Movie review

Movie Review – On The Waterfront

One of the best things about the month of February is Turner Classic Movie’s Oscar Month, where you can watch some of the greatest movies of all time back-to-back-to-back.  If you have a few free hours, you can watch movies that are so famous they are cliched, and gain a new appreciation for them.  One such movie played tonight in On the Waterfront.

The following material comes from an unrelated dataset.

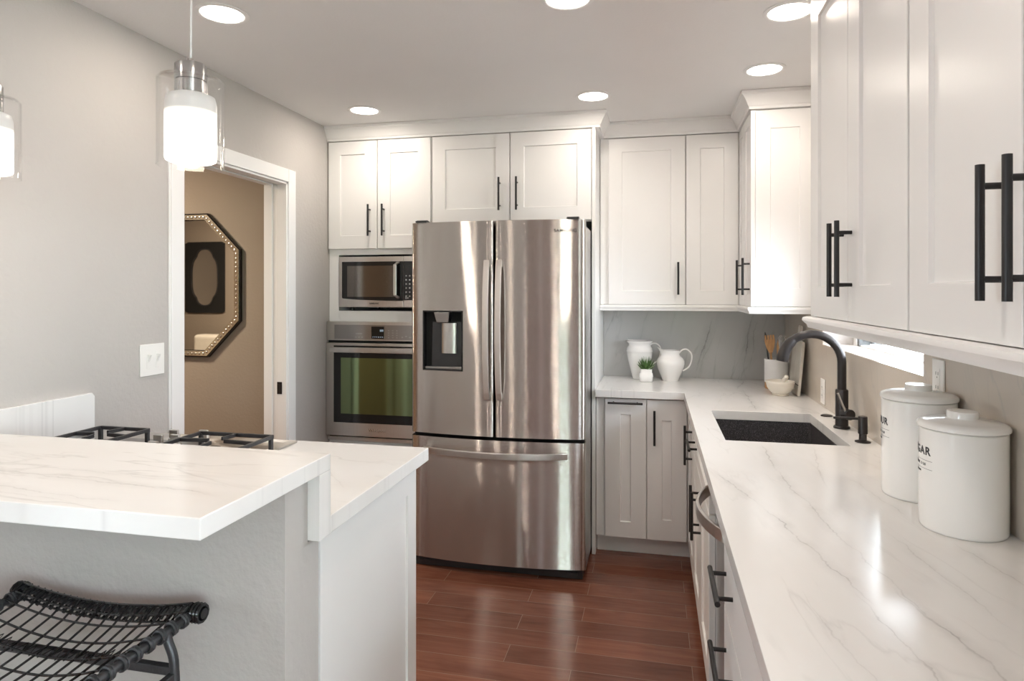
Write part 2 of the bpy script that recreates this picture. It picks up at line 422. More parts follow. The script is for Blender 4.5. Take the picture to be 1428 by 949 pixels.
def tag(o, label=None, cat=None, group=None, kind=None):
    if label: o['label'] = label
    if cat: o['category'] = cat
    if group: o['group'] = group
    if kind: o['kind'] = kind
    return o
def thing(name, loc, label, cat, group=None):
    o = bpy.data.objects.new(name, None); COL.objects.link(o); o.location = loc
    o.empty_display_size = .05
    ORG[o.as_pointer()] = Vector(loc)
    return tag(o, label, cat, group)
def struct(o): o['kind'] = 'structure'; return o
def copy_tree(o, parent=None):
    c = o.copy(); COL.objects.link(c)
    if parent is not None: c.parent = parent
    for ch in [x for x in bpy.data.objects if x.parent == o]: copy_tree(ch, c)
    return c
def text_mesh(s, size, extrude=.0004, bold=False, spacing=1.0):
    cu = bpy.data.curves.new('lettering', 'FONT'); cu.body = s; cu.size = size; cu.extrude = extrude
    cu.align_x = 'CENTER'; cu.align_y = 'CENTER'; cu.space_character = spacing
    if bold: cu.offset = size*.018
    o = bpy.data.objects.new('lettering', cu); COL.objects.link(o)
    bpy.context.view_layer.update()
    me = bpy.data.meshes.new_from_object(o.evaluated_get(bpy.context.evaluated_depsgraph_get()))
    bpy.data.objects.remove(o); bpy.data.curves.remove(cu)
    return me
def text_part(name, s, size, mat, parent, origin, mapf, **kw):
    me = text_mesh(s, size, **kw)
    off = ORG[parent.as_pointer()]
    for v in me.vertices: v.co = Vector(mapf(*v.co)) - off
    me.materials.clear(); me.materials.append(mat)
    o = bpy.data.objects.new(name, me); COL.objects.link(o); o.parent = parent; ORG[o.as_pointer()] = off
    return o

# ------------------------------------------------------------------ setting
def wall_with_holes(name, axis, c0, c1, a0, a1, z0, z1, holes, mat):
    """axis 'X': wall thickness c0..c1 in x, runs a0..a1 in y.  axis 'Y': the other way."""
    b = MB()
    cuts = sorted(set([a0, a1] + [h[0] for h in holes] + [h[1] for h in holes]))
    for p, q in zip(cuts, cuts[1:]):
        hs = [h for h in holes if h[0] <= p+1e-6 and h[1] >= q-1e-6]
        spans = [(z0, z1)]
        if hs: h = hs[0]; spans = [(z0, h[2]), (h[3], z1)]
        for u, v in spans:
            if v-u < .005: continue
            if axis == 'X': b.box(c0, c1, p, q, u, v)
            else: b.box(p, q, c0, c1, u, v)
    bmesh.ops.remove_doubles(b.bm, verts=b.bm.verts[:], dist=1e-5)
    return struct(b.build(name, mat))
struct(MB().box(HX0-.2, XR2+.2, YF-.1, YB+.15, -.1, 0).build('floor', M['floor']))
struct(MB().box(HX0-.2, XR2+.2, YF-.1, YB+.15, CZ, CZ+.1).build('ceiling', M['ceil']))
DY0, DY1, DZ = 2.33, 3.12, 2.04
wall_with_holes('wall_left', 'X', XL-.06, XL, .2, YB, 0, CZ, [(DY0, DY1, 0, DZ)], M['wall'])
wall_with_holes('wall_hall_right', 'X', HX1, XL-.06, .2, YB, 0, CZ, [(DY0, DY1, 0, DZ)], M['hallwall'])
struct(MB().box(XL-.1, XR+.15, YB, YB+.12, 0, CZ).build('wall_back', M['wall']))
wall_with_holes('wall_right', 'X', XR, XR+.14, .1, YB, 0, CZ, [(WY0, WY1, WZ0, WZ1)], M['wall'])
struct(MB().box(XR+.14, XR2+.12, .1, .22, 0, CZ).build('wall_living_right', M['wall']))
struct(MB().box(XL2-.12, HX1, .08, .2, 0, CZ).build('wall_living_left', M['wall']))
wall_with_holes('wall_side_right', 'X', XR2, XR2+.12, YF, .1, 0, CZ, [(-3.6, -.4, .1, 2.3)], M['wall'])
wall_with_holes('wall_side_left', 'X', XL2-.12, XL2, YF, .1, 0, CZ, [(-3.5, -2.2, .1, 2.2)], M['wall'])
wall_with_holes('wall_front', 'Y', YF-.1, YF, XL2, XR2, 0, CZ, FW, M['darkwall'])  # unseen wall, darkened to shape the fridge reflections
# hall
struct(MB().box(HX0, HX1, HY1, HY1+.1, 0, CZ).build('wall_hall_back', M['hallwall']))
struct(MB().box(HX0, HX1, HY0-.1, HY0, 0, CZ).build('wall_hall_front', M['hallwall']))
struct(MB().box(HX0-.1, HX0, HY0-.1, HY1+.1, 0, CZ).build('wall_hall_left', M['hallwall']))

# doorway casing with pocket jamb
d = MB()
cw = .07
for (y0, y1) in ((DY0-cw, DY0), (DY1, DY1+cw)): d.box(XL, XL+.016, y0, y1, 0, DZ+cw)
d.box(XL, XL+.016, DY0, DY1, DZ, DZ+cw)
for (y0, y1) in ((DY0-cw-.006, DY0-cw), (DY1+cw, DY1+cw+.006)): d.box(XL, XL+.010, y0, y1, 0, DZ+cw+.006)
dc = d.build('door_1', M['trimw'], bevel=.003); struct(dc)
j = MB()
for (x0, x1) in ((XL-.048, XL+.008), (XL-.128, XL-.078)):
    j.box(x0, x1, DY1-.012, DY1, 0, DZ); j.box(x0, x1, DY0, DY0+.012, 0, DZ)
    j.box(x0, x1, DY0, DY1, DZ-.012, DZ)
j.box(XL-.078, XL-.048, DY1-.006, DY1, 0, DZ)
j.build('door_jamb', M['trimw'], dc, bevel=.002)
MB().box(XL-.077, XL-.049, DY0+.012, DY1-.012, DZ-.006, DZ).build('door_track', M['silver'], dc)
s_ = MB().box(XL-.046, XL-.018, DY1-.0145, DY1-.012, .90, .965); s_.box(XL-.040, XL-.024, DY1-.016, DY1-.0145, .915, .95)
s_.build('strike_plate', M['bronze'], dc)

# baseboards in the kitchen / hall
struct(MB().box(HX0, HX1, HY1-.014, HY1, 0, .1).build('baseboard_hall', M['trimw'], bevel=.003))

# crown and light rail mouldings
crown = [(0, -.085), (.024, -.085), (.026, -.073), (.031, -.068), (.038, -.054), (.050, -.032), (.058, -.021), (.063, -.018), (.065, -.004), (.065, -.001), (0, -.001)]
tr = MB().sweep([(XL+.001, 3.585), (-.315, 3.585), (-.315, 3.858), (.488, 3.858), (.488, 3.40), (XR-.001, 3.40)], crown, CZ)
struct(tr.build('trim_1', M['cab']))
struct(MB().sweep([(XR-.001, 2.135), (.492, 2.135), (.492, .56), (XR-.001, .56)], crown, CZ).build('trim_2', M['cab']))
def rail_prof(out): return [(-.02, 0), (out*.45, 0), (out*.9, -.003), (out, -.008), (out, -.013), (out*.72, -.019), (out*.45, -.024), (out*.3, -.034), (-.02, -.034)]
struct(MB().sweep([(-.313, 3.838), (.470, 3.838), (.470, 3.398), (XR-.001, 3.398)], rail_prof(.012), 1.374).build('trim_3', M['cab']))
struct(MB().sweep([(XR-.001, 2.137), (.472, 2.137), (.472, .56), (XR-.001, .56)], rail_prof(.020), 1.374).build('trim_4', M['cab'], smooth=True, auto=35))

# sink window
w1 = MB()
wx0, wx1 = XR+.125, XR+.175
w1.box(wx0, wx1, WY0, WY0+.04, WZ0, WZ1).box(wx0, wx1, WY1-.04, WY1, WZ0, WZ1).box(wx0, wx1, WY0+.04, WY1-.04, WZ0, WZ0+.012).box(wx0, wx1, WY0+.04, WY1-.04, WZ1-.04, WZ1)
w1.box(wx0, wx1, (WY0+WY1)/2-.30, (WY0+WY1)/2-.26, WZ0+.012, WZ1-.04)
win = w1.build('window_1', M['trimw'], bevel=.003); struct(win)
MB().box(XR+.001, XR+.26, WY0+.001, WY1-.001, WZ0+.0005, WZ0+.004).build('window_sill', M['trimw'], win)
# casement leaf swung out to the yard
cs = MB(); cx0, cx1, cy = XR+.175, XR+.175+.40, WY1-.075
cs.box(cx0, cx1, cy, cy+.04, WZ0+.012, WZ0+.055).box(cx0, cx1, cy, cy+.04, WZ1-.1, WZ1-.05).box(cx0, cx0+.04, cy, cy+.04, WZ0+.055, WZ1-.1).box(cx1-.04, cx1, cy, cy+.04, WZ0+.055, WZ1-.1)
cas = cs.build('casement_sash', M['vinyl'], win, bevel=.003)
MB().box(cx0+.04, cx1-.04, cy+.015, cy+.021, WZ0+.055, WZ1-.1).build('window_pane', M['pane'], cas)
cr = MB().box(wx0-.005, wx0+.04, cy-.03, cy-.002, WZ0+.006, WZ0+.05)
cr.barpath([(wx0+.01, cy-.02, WZ0+.03), (wx0+.16, cy-.055, WZ0+.028), (wx0+.30, cy-.01, WZ0+.028)], .012, .02, (0, 0, 1)).cyl((wx0+.05, cy-.035, WZ0+.02), (wx0+.05, cy-.035, WZ0+.05), .012)
cr.build('crank', M['greyalu'], win)
MB().box(wx0+.02, wx0+.026, WY0+.04, (WY0+WY1)/2-.30, WZ0+.012, WZ1-.04).build('window_pane', M['pane'], win)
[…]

Winner of eight Academy Awards, the movie may be best known for Marlon Brando’s “I coulda been a contender” speech in a cab with beautiful Venetian blinds.  However, this movie is incredibly rich with small touches that move it from great movie to the pantheon of excellence.  Consider a few of the smaller touches that go unnoticed on a first pass:

  • When Terry Malloy finally admits to Father Barry that he set-up Jimmy for the fall, notice how the scene is filmed.  The scenes leading up to the key moment are shot at eye level as is normal for most movies.  However, at the moment he makes his “confession”, the camera angle is on a downward angle, as if there is someone looking over their shoulder or spying on this intimate scene.
  • Karl Malden, who deserved an Oscar for this and many performances, has an agonizing performance as a priest slowly becoming convinced that his calling, his role is to serve these longshoremen terrorized by their union.  After being criticized by Edie for failing to do anything about her brother’s murder, Fr. Barry leaps into the fray like a convert.  The church meeting is sad in the way that he naively tries to inspire the men, but it is only in the crate tragedy in the ship that he truly finds his footing in the movement.
  • When you re-watch the movie, you realize how small the set is and how few pieces they use.  The famous cab scene has, as mentioned, Venetian blinds because the crew needed something to use as a window for the cab.  Someone grabbed some blinds and using lights and sounds, they created a cab ride. In many ways, the shooting felt like a show stage.